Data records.
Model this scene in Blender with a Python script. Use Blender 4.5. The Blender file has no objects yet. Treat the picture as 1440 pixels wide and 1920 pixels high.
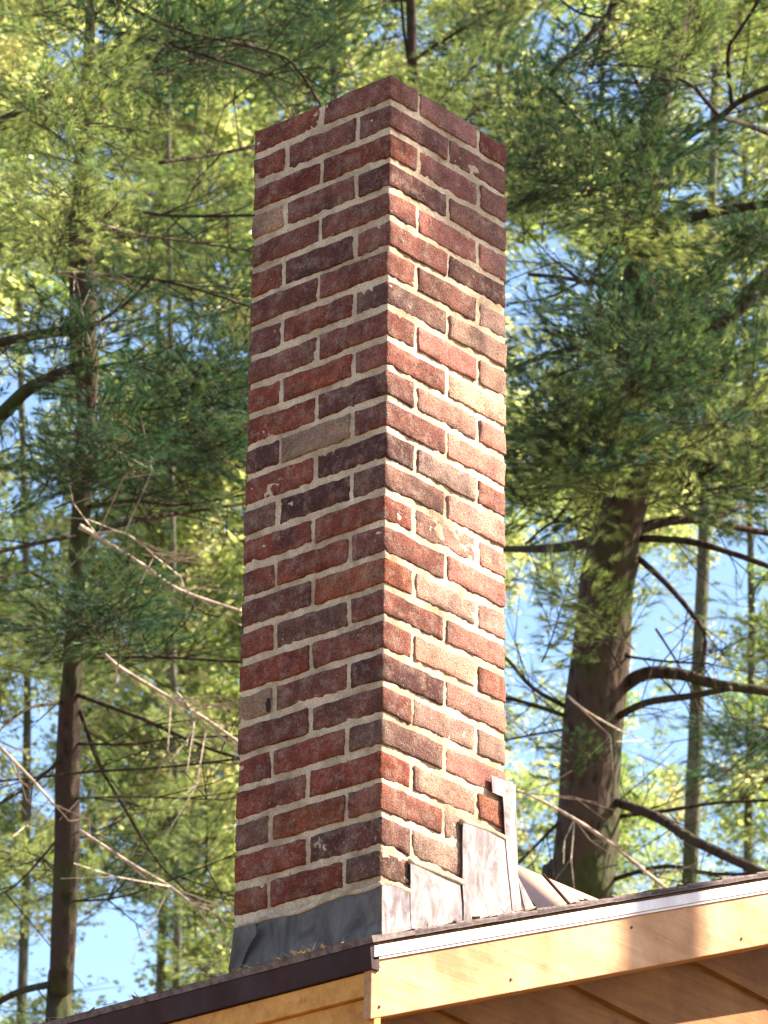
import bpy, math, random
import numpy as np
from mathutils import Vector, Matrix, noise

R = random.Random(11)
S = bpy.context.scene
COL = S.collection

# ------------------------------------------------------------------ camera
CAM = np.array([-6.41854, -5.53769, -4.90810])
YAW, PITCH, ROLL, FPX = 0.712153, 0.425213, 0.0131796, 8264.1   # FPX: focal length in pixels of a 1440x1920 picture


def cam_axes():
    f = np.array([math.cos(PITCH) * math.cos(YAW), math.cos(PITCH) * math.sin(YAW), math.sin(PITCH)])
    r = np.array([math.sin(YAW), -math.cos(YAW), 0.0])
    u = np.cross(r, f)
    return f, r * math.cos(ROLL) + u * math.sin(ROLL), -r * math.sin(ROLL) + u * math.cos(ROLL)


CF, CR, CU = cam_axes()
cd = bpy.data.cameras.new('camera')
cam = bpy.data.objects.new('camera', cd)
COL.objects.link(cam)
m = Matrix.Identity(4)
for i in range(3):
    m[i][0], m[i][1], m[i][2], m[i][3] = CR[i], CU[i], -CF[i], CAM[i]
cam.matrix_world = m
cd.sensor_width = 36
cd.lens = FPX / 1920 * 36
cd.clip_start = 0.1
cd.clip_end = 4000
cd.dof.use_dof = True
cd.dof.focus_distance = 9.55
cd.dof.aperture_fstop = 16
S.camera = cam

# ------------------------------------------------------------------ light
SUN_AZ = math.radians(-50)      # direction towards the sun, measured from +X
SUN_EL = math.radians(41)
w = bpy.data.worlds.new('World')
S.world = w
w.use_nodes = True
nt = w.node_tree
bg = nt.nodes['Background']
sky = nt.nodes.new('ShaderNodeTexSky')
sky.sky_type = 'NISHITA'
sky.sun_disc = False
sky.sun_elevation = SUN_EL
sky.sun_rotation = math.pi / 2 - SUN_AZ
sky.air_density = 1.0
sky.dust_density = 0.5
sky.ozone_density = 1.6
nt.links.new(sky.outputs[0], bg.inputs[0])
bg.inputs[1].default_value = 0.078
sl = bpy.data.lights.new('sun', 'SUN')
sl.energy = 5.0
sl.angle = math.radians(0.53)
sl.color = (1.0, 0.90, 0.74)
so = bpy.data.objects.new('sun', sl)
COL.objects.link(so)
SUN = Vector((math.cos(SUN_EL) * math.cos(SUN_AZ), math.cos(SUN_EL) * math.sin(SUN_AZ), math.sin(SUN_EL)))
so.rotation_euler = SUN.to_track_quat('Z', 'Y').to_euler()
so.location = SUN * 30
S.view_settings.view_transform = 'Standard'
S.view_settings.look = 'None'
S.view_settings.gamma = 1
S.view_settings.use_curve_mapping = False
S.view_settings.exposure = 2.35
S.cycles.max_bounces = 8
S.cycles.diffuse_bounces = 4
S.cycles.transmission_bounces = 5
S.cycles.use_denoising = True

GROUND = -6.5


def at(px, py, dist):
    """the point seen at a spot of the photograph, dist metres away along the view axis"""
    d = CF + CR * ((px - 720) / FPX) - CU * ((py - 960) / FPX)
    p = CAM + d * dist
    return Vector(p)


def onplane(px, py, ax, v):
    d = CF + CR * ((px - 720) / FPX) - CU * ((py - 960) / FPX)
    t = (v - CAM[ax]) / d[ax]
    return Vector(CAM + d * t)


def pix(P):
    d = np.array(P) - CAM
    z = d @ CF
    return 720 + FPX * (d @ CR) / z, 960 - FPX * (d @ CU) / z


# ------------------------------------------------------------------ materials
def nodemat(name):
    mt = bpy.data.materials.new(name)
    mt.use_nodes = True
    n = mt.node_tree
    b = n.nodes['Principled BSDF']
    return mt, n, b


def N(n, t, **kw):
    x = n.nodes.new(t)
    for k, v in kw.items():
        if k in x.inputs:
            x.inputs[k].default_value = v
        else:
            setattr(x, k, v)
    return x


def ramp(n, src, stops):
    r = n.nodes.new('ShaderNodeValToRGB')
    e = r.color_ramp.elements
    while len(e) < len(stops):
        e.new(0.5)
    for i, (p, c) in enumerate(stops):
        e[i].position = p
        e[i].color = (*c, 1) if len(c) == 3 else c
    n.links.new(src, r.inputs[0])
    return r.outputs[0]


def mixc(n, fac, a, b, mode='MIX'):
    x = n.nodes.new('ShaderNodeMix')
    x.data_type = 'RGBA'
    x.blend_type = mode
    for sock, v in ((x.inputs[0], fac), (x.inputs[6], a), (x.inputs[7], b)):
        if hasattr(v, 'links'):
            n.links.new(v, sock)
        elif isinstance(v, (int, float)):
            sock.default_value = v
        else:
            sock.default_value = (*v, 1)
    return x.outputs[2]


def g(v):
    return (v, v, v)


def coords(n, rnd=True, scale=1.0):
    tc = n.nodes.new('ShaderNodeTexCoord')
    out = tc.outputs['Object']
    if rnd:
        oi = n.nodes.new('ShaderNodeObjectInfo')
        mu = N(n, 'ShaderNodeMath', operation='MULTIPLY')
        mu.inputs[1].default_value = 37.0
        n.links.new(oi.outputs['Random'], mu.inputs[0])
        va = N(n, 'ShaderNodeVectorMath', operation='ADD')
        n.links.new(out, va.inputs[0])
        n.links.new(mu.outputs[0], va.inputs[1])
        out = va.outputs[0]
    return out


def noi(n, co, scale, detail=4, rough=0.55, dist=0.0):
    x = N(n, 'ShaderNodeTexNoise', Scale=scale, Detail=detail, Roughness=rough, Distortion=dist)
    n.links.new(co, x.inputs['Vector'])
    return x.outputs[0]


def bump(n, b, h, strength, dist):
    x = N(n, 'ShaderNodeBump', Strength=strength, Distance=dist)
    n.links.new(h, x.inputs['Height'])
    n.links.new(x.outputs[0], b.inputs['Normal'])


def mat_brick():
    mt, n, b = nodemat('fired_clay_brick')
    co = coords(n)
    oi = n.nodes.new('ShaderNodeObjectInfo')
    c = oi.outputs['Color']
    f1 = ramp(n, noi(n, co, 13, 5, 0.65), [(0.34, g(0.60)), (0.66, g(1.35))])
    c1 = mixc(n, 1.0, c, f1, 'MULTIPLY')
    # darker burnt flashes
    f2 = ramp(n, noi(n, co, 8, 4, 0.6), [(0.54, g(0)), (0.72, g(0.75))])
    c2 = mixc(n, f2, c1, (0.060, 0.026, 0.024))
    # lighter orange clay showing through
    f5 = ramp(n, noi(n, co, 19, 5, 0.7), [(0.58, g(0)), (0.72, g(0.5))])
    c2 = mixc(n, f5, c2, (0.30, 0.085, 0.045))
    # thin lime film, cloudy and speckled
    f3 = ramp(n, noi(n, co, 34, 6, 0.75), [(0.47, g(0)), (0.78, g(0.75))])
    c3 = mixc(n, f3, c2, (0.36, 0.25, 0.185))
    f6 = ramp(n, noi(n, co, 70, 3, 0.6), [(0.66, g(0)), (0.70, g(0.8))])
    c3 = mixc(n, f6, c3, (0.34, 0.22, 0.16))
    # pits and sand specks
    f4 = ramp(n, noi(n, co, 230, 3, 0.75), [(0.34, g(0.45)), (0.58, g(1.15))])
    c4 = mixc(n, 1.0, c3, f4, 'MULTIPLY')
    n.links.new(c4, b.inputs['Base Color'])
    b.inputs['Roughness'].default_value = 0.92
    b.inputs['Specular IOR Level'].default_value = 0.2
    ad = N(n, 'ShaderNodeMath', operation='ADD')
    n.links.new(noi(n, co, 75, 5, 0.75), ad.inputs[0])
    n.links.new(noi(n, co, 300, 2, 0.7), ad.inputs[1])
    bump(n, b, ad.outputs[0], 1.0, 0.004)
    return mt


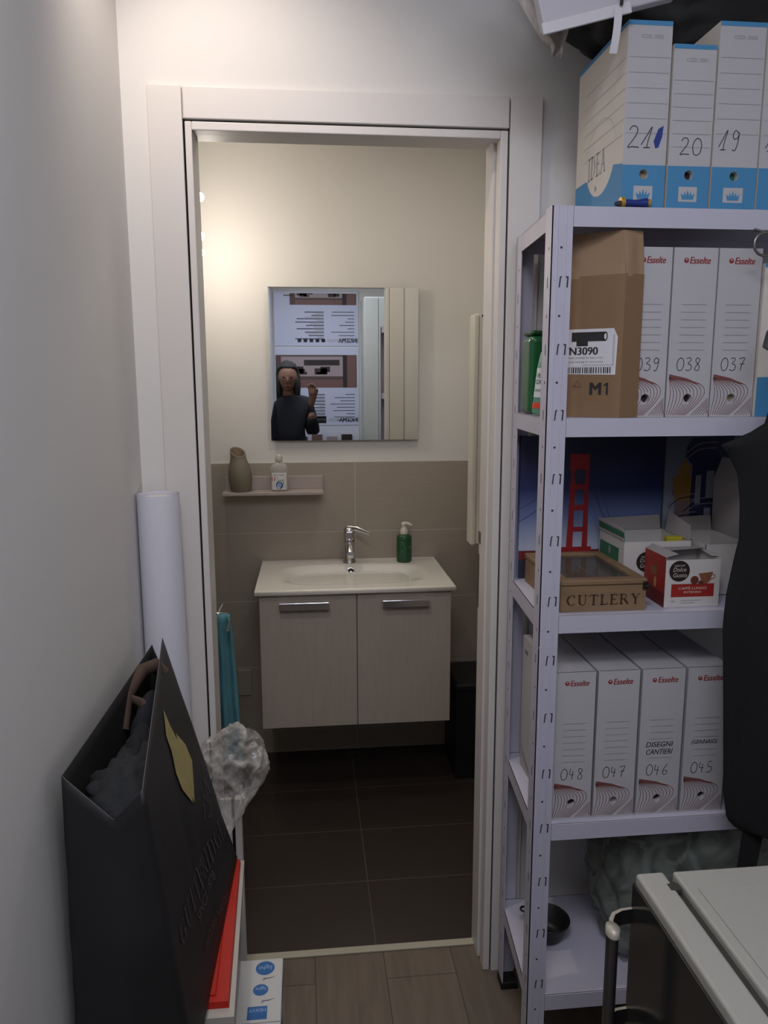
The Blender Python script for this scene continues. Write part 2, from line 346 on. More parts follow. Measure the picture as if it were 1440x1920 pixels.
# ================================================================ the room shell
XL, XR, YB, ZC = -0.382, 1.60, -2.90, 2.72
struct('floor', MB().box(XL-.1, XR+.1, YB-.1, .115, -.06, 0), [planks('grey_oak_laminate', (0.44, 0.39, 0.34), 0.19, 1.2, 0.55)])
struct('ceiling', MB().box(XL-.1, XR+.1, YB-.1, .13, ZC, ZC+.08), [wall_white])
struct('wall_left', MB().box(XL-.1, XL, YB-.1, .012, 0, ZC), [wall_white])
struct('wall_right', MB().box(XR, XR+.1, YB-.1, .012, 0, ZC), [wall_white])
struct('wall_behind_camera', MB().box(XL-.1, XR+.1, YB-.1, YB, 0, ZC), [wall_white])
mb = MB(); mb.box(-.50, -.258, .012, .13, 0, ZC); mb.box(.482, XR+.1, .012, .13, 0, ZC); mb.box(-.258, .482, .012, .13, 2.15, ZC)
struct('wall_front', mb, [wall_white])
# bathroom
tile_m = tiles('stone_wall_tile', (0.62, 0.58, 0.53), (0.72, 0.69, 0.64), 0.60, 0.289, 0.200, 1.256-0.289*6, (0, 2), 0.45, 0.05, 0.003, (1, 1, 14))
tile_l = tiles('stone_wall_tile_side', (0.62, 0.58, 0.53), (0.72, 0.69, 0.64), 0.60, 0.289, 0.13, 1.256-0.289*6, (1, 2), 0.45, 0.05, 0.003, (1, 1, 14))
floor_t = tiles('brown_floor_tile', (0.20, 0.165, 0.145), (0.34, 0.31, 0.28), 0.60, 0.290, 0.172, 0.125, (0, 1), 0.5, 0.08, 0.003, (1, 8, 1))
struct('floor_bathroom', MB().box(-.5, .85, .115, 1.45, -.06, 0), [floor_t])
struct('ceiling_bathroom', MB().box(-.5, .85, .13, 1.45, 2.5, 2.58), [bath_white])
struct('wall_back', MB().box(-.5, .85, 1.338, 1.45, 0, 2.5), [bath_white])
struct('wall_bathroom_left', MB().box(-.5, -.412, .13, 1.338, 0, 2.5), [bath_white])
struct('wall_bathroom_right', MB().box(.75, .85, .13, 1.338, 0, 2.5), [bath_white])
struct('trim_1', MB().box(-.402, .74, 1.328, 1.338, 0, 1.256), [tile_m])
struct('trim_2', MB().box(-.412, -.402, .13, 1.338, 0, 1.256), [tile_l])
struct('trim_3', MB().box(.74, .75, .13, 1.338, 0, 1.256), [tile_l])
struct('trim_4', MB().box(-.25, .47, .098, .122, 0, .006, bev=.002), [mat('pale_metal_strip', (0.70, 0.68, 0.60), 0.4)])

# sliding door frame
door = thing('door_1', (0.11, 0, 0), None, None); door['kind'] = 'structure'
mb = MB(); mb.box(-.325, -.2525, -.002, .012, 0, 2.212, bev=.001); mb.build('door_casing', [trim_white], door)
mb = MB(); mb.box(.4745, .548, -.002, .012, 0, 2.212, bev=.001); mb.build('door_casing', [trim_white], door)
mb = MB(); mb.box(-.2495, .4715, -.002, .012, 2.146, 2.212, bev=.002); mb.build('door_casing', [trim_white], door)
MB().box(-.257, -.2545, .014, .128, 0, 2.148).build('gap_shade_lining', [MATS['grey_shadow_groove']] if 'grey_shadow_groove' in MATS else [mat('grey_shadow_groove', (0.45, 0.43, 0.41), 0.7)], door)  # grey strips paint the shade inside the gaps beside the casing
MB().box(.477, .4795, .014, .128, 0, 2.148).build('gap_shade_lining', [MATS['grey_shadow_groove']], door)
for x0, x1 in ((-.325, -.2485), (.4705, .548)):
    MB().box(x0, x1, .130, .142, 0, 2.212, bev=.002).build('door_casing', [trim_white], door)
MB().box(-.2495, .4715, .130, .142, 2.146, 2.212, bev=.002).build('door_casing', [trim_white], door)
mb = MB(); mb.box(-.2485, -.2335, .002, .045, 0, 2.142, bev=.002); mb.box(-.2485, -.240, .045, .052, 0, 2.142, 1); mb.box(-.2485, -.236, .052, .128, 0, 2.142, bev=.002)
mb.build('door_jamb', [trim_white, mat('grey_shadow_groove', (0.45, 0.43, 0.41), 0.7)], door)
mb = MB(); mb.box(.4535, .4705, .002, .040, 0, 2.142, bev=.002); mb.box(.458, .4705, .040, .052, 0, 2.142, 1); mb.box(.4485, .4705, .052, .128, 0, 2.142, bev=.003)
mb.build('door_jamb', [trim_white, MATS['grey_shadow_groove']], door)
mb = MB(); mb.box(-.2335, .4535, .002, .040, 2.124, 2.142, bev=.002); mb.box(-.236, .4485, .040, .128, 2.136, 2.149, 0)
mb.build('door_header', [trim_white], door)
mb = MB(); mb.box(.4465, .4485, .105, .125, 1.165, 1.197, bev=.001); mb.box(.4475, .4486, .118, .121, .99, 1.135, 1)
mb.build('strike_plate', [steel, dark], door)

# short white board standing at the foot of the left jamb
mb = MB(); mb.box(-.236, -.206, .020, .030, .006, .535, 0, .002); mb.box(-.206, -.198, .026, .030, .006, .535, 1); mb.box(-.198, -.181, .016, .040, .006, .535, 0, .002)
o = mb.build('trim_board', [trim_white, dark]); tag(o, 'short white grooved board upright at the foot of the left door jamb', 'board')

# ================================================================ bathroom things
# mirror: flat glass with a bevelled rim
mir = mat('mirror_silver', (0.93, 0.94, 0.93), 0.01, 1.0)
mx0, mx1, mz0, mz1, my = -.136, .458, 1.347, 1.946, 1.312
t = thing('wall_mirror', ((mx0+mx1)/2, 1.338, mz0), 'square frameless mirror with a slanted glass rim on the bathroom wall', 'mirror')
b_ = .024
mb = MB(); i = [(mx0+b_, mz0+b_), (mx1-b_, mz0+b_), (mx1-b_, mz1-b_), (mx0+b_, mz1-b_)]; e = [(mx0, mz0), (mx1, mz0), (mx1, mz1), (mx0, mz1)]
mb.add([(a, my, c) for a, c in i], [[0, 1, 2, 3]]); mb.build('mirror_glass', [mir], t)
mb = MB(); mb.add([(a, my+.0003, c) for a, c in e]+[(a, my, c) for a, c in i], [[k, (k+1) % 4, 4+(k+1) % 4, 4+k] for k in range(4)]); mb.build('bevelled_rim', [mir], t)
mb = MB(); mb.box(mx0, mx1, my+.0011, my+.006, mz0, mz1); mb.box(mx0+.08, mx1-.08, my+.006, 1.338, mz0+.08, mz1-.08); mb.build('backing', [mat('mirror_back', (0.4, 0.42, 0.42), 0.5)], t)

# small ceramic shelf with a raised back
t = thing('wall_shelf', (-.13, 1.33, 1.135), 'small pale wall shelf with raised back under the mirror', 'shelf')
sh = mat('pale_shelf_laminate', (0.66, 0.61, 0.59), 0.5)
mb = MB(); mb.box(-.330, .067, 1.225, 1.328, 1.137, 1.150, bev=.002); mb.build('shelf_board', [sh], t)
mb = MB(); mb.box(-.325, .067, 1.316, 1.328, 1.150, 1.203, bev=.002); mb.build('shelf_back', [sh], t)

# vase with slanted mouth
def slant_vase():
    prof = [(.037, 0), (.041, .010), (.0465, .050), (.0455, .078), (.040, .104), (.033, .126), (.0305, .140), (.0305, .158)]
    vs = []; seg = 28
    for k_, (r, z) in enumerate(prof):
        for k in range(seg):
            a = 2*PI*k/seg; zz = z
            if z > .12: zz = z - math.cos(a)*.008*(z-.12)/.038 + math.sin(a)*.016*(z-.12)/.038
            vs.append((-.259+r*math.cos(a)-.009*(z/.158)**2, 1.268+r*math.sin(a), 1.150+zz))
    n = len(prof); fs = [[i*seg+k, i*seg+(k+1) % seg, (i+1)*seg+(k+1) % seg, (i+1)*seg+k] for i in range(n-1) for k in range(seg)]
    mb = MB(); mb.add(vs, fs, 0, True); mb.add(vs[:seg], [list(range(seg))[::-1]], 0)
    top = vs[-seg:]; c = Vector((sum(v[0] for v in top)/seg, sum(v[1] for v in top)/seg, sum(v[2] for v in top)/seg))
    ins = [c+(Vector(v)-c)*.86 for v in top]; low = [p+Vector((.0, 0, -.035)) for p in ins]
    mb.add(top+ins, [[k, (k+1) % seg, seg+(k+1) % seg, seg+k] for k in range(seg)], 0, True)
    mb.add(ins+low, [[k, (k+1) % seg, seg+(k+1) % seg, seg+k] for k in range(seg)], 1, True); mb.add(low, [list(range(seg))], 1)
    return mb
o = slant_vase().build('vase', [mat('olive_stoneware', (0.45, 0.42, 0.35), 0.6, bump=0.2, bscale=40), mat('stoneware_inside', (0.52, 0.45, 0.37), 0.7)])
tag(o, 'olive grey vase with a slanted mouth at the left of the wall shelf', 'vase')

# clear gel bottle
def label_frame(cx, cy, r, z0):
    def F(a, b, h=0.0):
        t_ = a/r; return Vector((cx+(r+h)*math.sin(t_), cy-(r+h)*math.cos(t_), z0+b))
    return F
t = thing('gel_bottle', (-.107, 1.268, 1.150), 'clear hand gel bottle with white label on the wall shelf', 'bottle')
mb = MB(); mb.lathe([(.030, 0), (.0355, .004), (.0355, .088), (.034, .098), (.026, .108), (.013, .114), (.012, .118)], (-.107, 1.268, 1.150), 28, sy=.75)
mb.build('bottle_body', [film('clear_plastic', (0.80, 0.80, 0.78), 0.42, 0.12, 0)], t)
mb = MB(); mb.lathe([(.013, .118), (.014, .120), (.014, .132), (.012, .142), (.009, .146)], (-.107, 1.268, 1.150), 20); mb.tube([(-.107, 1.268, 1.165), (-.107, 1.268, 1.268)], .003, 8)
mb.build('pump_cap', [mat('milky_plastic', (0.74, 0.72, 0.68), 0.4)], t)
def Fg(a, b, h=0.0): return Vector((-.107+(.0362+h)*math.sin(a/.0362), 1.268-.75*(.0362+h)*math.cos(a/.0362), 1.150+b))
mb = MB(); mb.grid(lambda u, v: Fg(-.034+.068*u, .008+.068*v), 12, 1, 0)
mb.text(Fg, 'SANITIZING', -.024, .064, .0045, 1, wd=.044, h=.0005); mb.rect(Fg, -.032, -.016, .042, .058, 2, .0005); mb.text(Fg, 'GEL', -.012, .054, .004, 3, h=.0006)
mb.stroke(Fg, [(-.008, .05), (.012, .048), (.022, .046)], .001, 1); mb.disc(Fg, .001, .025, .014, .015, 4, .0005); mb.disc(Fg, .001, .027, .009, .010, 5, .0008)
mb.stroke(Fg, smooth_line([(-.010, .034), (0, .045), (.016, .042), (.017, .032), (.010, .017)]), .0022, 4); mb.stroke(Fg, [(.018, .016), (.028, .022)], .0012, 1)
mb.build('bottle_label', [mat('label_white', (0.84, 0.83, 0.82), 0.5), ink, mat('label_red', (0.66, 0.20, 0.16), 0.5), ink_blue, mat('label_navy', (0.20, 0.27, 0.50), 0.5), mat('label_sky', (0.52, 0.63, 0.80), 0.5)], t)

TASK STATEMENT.
Repeat, exactly and in full, each line from the start of the data to the line that contains "S.camera = cam". Pictures do not go in.

CORRECT RESULT.
Model this scene in Blender with a Python script. Use Blender 4.5. The Blender file has no objects yet. Treat the picture as 1440 pixels wide and 1920 pixels high.
import bpy, math, random
import numpy as np
from mathutils import Vector, Matrix, noise

R = random.Random(11)
S = bpy.context.scene
COL = S.collection

# ------------------------------------------------------------------ camera
CAM = np.array([-6.41854, -5.53769, -4.90810])
YAW, PITCH, ROLL, FPX = 0.712153, 0.425213, 0.0131796, 8264.1   # FPX: focal length in pixels of a 1440x1920 picture


def cam_axes():
    f = np.array([math.cos(PITCH) * math.cos(YAW), math.cos(PITCH) * math.sin(YAW), math.sin(PITCH)])
    r = np.array([math.sin(YAW), -math.cos(YAW), 0.0])
    u = np.cross(r, f)
    return f, r * math.cos(ROLL) + u * math.sin(ROLL), -r * math.sin(ROLL) + u * math.cos(ROLL)


CF, CR, CU = cam_axes()
cd = bpy.data.cameras.new('camera')
cam = bpy.data.objects.new('camera', cd)
COL.objects.link(cam)
m = Matrix.Identity(4)
for i in range(3):
    m[i][0], m[i][1], m[i][2], m[i][3] = CR[i], CU[i], -CF[i], CAM[i]
cam.matrix_world = m
cd.sensor_width = 36
cd.lens = FPX / 1920 * 36
cd.clip_start = 0.1
cd.clip_end = 4000
cd.dof.use_dof = True
cd.dof.focus_distance = 9.55
cd.dof.aperture_fstop = 16
S.camera = cam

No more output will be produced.